The GBP/JPY is strung along the 183.00 handle in Wednesday trading. The United Kingdom’s (UK) inflation reading during the European market session failed to bolster the Pound Sterling (GBP) after the headline printing failed to meet the mark. Guppy traders will now be keeping their heads low ahead of Thursday’s Bank of England (BoE) showing.
UK Consumer Price Index (CPI)figures broadly came in below expectations. August’s monthly inflation printed at 0.3%, compared to the forecast 0.7%, though still an improvement from the previous period’s 0.4% decline.
The UK Retail Price Index also failed to meet market expectations, coming in at 0.6% for the same period. The last print came in at -0.6%, and markets were hoping for 0.9%.
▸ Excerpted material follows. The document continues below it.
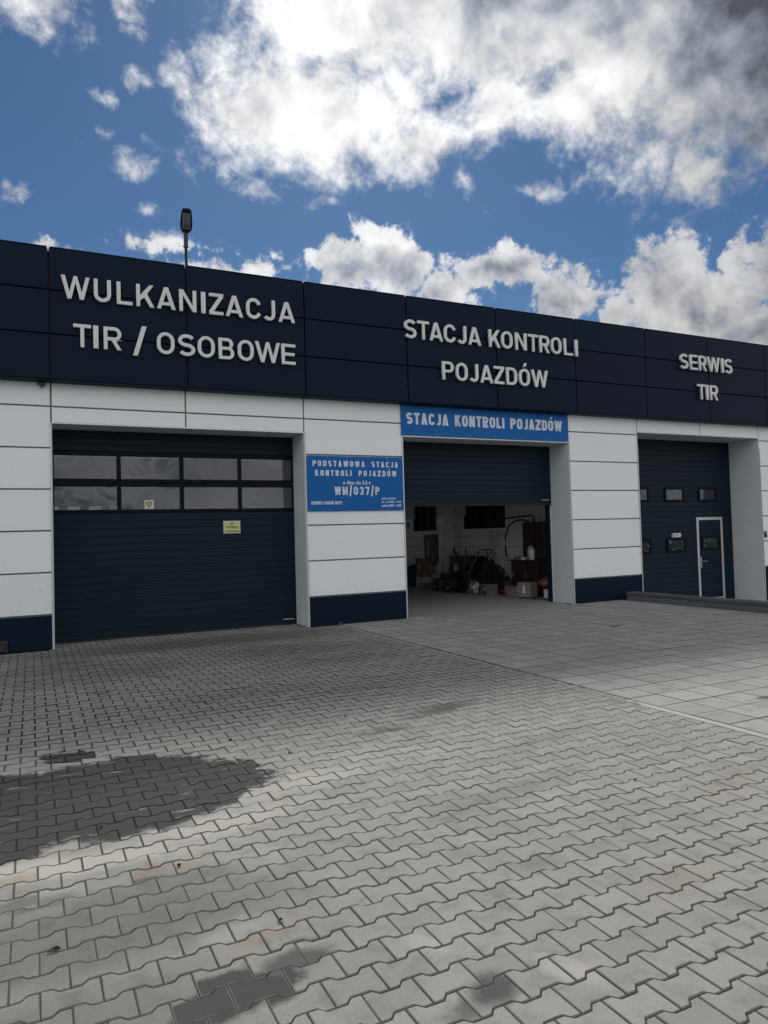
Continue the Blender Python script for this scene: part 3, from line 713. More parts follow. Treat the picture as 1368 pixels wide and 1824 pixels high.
def glyph(ch, w, h, t):
    c = []
    if ch in 'OÓ0':
        Rr = w*.5 - .001; ry = min(h*.5, Rr*1.05); c = [rrect(0, 0, w, h, Rr, ry), rrect(t, t*.95, w-t, h-t*.95, max(Rr-t, .01*h), max(ry-t, .02*h))]
        if ch == 'Ó': c.append([(w*.42, h*1.10), (w*.52, h*1.33), (w*.52+t*1.0, h*1.33), (w*.42+t*.75, h*1.10)])
    elif ch == 'U':
        rc = w/2-t/2; c = [stroke([(t/2, h), (t/2, rc+t/2)] + arc(w/2, rc+t/2, rc, rc, 180, 360, 12) + [(w-t/2, h)], t)]
    elif ch == 'C':
        rc = w/2-t/2; c = [stroke(arc(w/2, h-t/2-rc, rc, rc, 12, 180, 12) + arc(w/2, rc+t/2, rc, rc, 180, 348, 12), t)]
    elif ch == 'J':
        rc = w/2-t/2; c = [stroke([(w-t/2, h), (w-t/2, rc+t/2)] + arc(w/2, rc+t/2, rc, rc, 0, -150, 12), t)]
    elif ch == 'S':
        rx = w/2-t/2; ry = (h-t)/4
        c = [stroke(arc(w/2, h-t/2-ry, rx, ry, 28, 250, 16) + arc(w/2, t/2+ry, rx, ry, 70, -152, 16), t)]
    elif ch == '3':
        rx = w/2-t/2; ry = (h-t)/4
        c = [stroke(arc(w/2, h-t/2-ry, rx, ry, 165, -75, 14) + arc(w/2, t/2+ry, rx, ry, 75, -165, 14), t)]
    elif ch == '7': c = [[(0, h), (w, h), (w, h-t*.9), (w*.62, 0), (w*.62-t*1.05, 0), (w-t*1.2, h-t*.9), (0, h-t*.9)]]
    elif ch == 'D':
        r = w*.5; c = [[(0, 0)] + arc(w-r, r, r, r, 270, 360, 8) + arc(w-r, h-r, r, r, 0, 90, 8) + [(0, h)],
                       [(t, t*.95)] + arc(w-r, r, r-t, r-t*.95, 270, 360, 8) + arc(w-r, h-r, r-t, r-t*.95, 0, 90, 8) + [(t, h-t*.95)]]
    elif ch in 'PR':
        yb = h*.40; r = (h-yb)/2; 
        bowl = arc(w-r*.95, h-r, r*.95, r, 90, -90, 12)
        hole = [(t, yb+t*.92)] + arc(w-r*.95, h-r, r*.95-t, r-t*.92, -90, 90, 10) + [(t, h-t*.92)]
        if ch == 'P': c = [[(0, 0), (0, h)] + bowl + [(t, yb), (t, 0)], hole]
        else: c = [[(0, 0), (0, h)] + bowl + [(w*.68, yb+.01*h), (w, 0), (w-t*1.15, 0), (w*.68-t*1.12, yb), (t, yb), (t, 0)], hole]
    elif ch == 'B':
        ym = h*.53; r1 = (h-ym+t*.35)/2; r2 = (ym+t*.35)/2
        c = [[(0, 0), (0, h)] + arc(w*.94-r1, h-r1, r1, r1, 90, -45, 9) + arc(w-r2, r2, r2, r2, 50, -90, 9),
             [(t, ym+t*.35)] + arc(w*.94-r1, (h+ym)/2-t*.28, max(r1-t, .02), (h-ym)/2-t*.63, -90, 90, 8) + [(t, h-t*.92)],
             [(t, t*.92)] + arc(w-r2, (t*.92+ym-t*.5)/2, max(r2-t, .02), (ym-t*.5-t*.92)/2, -90, 90, 8) + [(t, ym-t*.5)]]
    elif ch == 'A':
        a = .56*t; bb = 1.08*t; q_ = (w/2-a)/h; bar = .17*h; bt = bar+t*.9; ya = (w/2-bb)/q_
        c = [[(0, 0), (w/2-a, h), (w/2+a, h), (w, 0), (w-bb, 0), (w-bb-bar*q_, bar), (bb+bar*q_, bar), (bb, 0)],
             [(bb+bt*q_, bt), (w-bb-bt*q_, bt), (w/2, ya)]]
    elif ch in 'NŃ':
        e = 1.1*t; y1 = h*(1-(w-t-e)/(w-e)); y2 = h*(1-t/(w-e))
        c = [[(0, 0), (0, h), (e, h), (w-t, y1), (w-t, h), (w, h), (w, 0), (w-e, 0), (t, y2), (t, 0)]]
        if ch == 'Ń': c.append([(w*.42, h*1.08), (w*.50, h*1.3), (w*.50+t, h*1.3), (w*.42+t*.8, h*1.08)])
    elif ch == 'M':
        e = 1.15*t; v = h*.35
        c = [[(0, 0), (0, h), (e, h), (w/2, v), (w-e, h), (w, h), (w, 0), (w-t*.85, 0), (w-t*.85, h*.62), (w/2+t*.4, 0), (w/2-t*.4, 0), (t*.85, h*.62), (t*.85, 0)]]
    elif ch == 'K': c = [[(0, 0), (0, h), (t, h), (t, .52*h), (w-1.3*t, h), (w-.03*h, h), (.60*w, .59*h), (w, 0), (w-1.2*t, 0), (.44*w, .41*h), (t, .27*h), (t, 0)]]
    elif ch == 'L': c = [[(0, 0), (0, h), (t, h), (t, t*.92), (w, t*.92), (w, 0)]]
    elif ch == 'I': c = [[(0, 0), (0, h), (w, h), (w, 0)]]
    elif ch == 'T': c = [[(w/2-t/2, 0), (w/2-t/2, h-t*.92), (0, h-t*.92), (0, h), (w, h), (w, h-t*.92), (w/2+t/2, h-t*.92), (w/2+t/2, 0)]]
    elif ch == 'E': c = [[(0, 0), (0, h), (w, h), (w, h-t*.92), (t, h-t*.92), (t, h*.5+t*.46), (w*.94, h*.5+t*.46), (w*.94, h*.5-t*.46), (t, h*.5-t*.46), (t, t*.92), (w, t*.92), (w, 0)]]
    elif ch == 'Z': c = [[(0, 0), (0, t), (w-1.3*t, h-t*.92), (0, h-t*.92), (0, h), (w, h), (w, h-t), (1.3*t, t*.92), (w, t*.92), (w, 0)]]
    elif ch == '/': c = [[(0, -.17*h), (w-t, h*1.17), (w, h*1.17), (t, -.17*h)]]
    elif ch == 'W':
        e = 1.0*t; x1, x2 = .285*w, .715*w; f_ = .42*t
        s_ = (w/2-f_-e)/((x1+.5*t-e)-(x1-.5*t-w/2+f_)); v = h*(1-s_)
        s2 = f_/(w/2+f_-x1-.5*t); v2 = h*(1-s2)
        c = [[(0, h), (e, h), (x1, v), (w/2-f_, h), (w/2+f_, h), (x2, v), (w-e, h), (w, h), (x2+.5*t, 0), (x2-.5*t, 0), (w/2, v2), (x1+.5*t, 0), (x1-.5*t, 0)]]
    return c
def curve_mesh(name, conts, depth, bev=0):
    """2-D contours (x, z) to a solid standing in the XZ plane; front face at y = -depth"""
    cu = bpy.data.curves.new(name, 'CURVE'); cu.dimensions = '2D'; cu.fill_mode = 'BOTH'; cu.extrude = depth/2; cu.bevel_depth = bev; cu.bevel_resolution = 0
    cu.offset = -bev*1.4
    for ct in conts:
        sp = cu.splines.new('POLY'); sp.points.add(len(ct)-1); sp.use_cyclic_u = True
        for i, (x, y) in enumerate(ct): sp.points[i].co = (x, y, 0, 1)
    o = bpy.data.objects.new('tmp', cu); COL.objects.link(o)
    dg = bpy.context.evaluated_depsgraph_get(); me = bpy.data.meshes.new_from_object(o.evaluated_get(dg))
    bpy.data.objects.remove(o); bpy.data.curves.remove(cu)
    me.transform(Matrix.Rotation(pi/2, 4, 'X')); me.transform(Matrix.Translation((0, -depth/2-bev, 0)))
    me.name = name
    return me
LH, LT, LD = .356, .058, .048
def letters(sign, row, z):
    for ch, x0, w in row:
        X0 = x0*1.0035; w_ = w
        me = curve_mesh('letter', glyph(ch, w_, LH, LT if ch != '/' else .075), LD, .003)
        me.materials.append(M_LETTER); link('letter', me, sign, (X0 - sign.location.x, 0, z - sign.location.z))
YL = -FE - .018
s1 = thing('letter_sign', 'large silver letters WULKANIZACJA TIR / OSOBOWE on the navy fascia over the closed left bay', 'sign', (.44, YL, 4.5))
letters(s1, [('W', .44, .405), ('U', .90, .25), ('L', 1.23, .235), ('K', 1.52, .275), ('A', 1.83, .295), ('N', 2.18, .275), ('I', 2.53, .072), ('Z', 2.66, .235), ('A', 2.93, .295), ('C', 3.28, .255), ('J', 3.57, .215), ('A', 3.84, .30)], 5.305)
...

Inflation within the British economy appears to be falling faster than investors initially anticipated, and the swooning pace of price growth will keep the BoE firmly on their path of ‘one and done’. Markets are expecting the UK’s central bank to deliver one more 25-basis-point rate hike tomorrow at 11:00 GMT. The expected hike will bring the BoE’s benchmark rate to 5.5%.
After the BoE’s showing on Thursday, all that remains for the GBP/JPY this week will be the Bank of Japan’s (NoJ) rate call on Friday, along with the UK’s Purchasing Manager Index (PMI) figures.
The BoJ’s interest rate regime is broadly expected to remain at -0.1%, while the UK’s composite PMI reading is forecast to improve slightly, from 48.6 to 48.7. UK Retail Sales will also be landing on Friday, which is expected to rebound from -1.2% to 0.5%.
UK Retail Sales and composite PMI are scheduled to drop at 06:00 and 08:30 GMT, respectively.
The Guppy has been struggling to put distance between itself and the 183.00 level recently, and current action has been under pressure from the 200-hour Simple Moving Average (SMA) currently sinking from the 183.40 region.
The GBP/JPY sunk to a session low just beneath the 182.50 level after the UK’s CPI reading missed the mark, but market flows recovered to keep the pair relatively flat on the day.
On the daily candlesticks, the pair has been consolidating for the better part of a week, trapped near 183.00. The 100-day SMA is providing rising support from the 180.00 major handle, and traders will want to wait for a confirmation before assuming a breakout from the current consolidation zone is a done deal.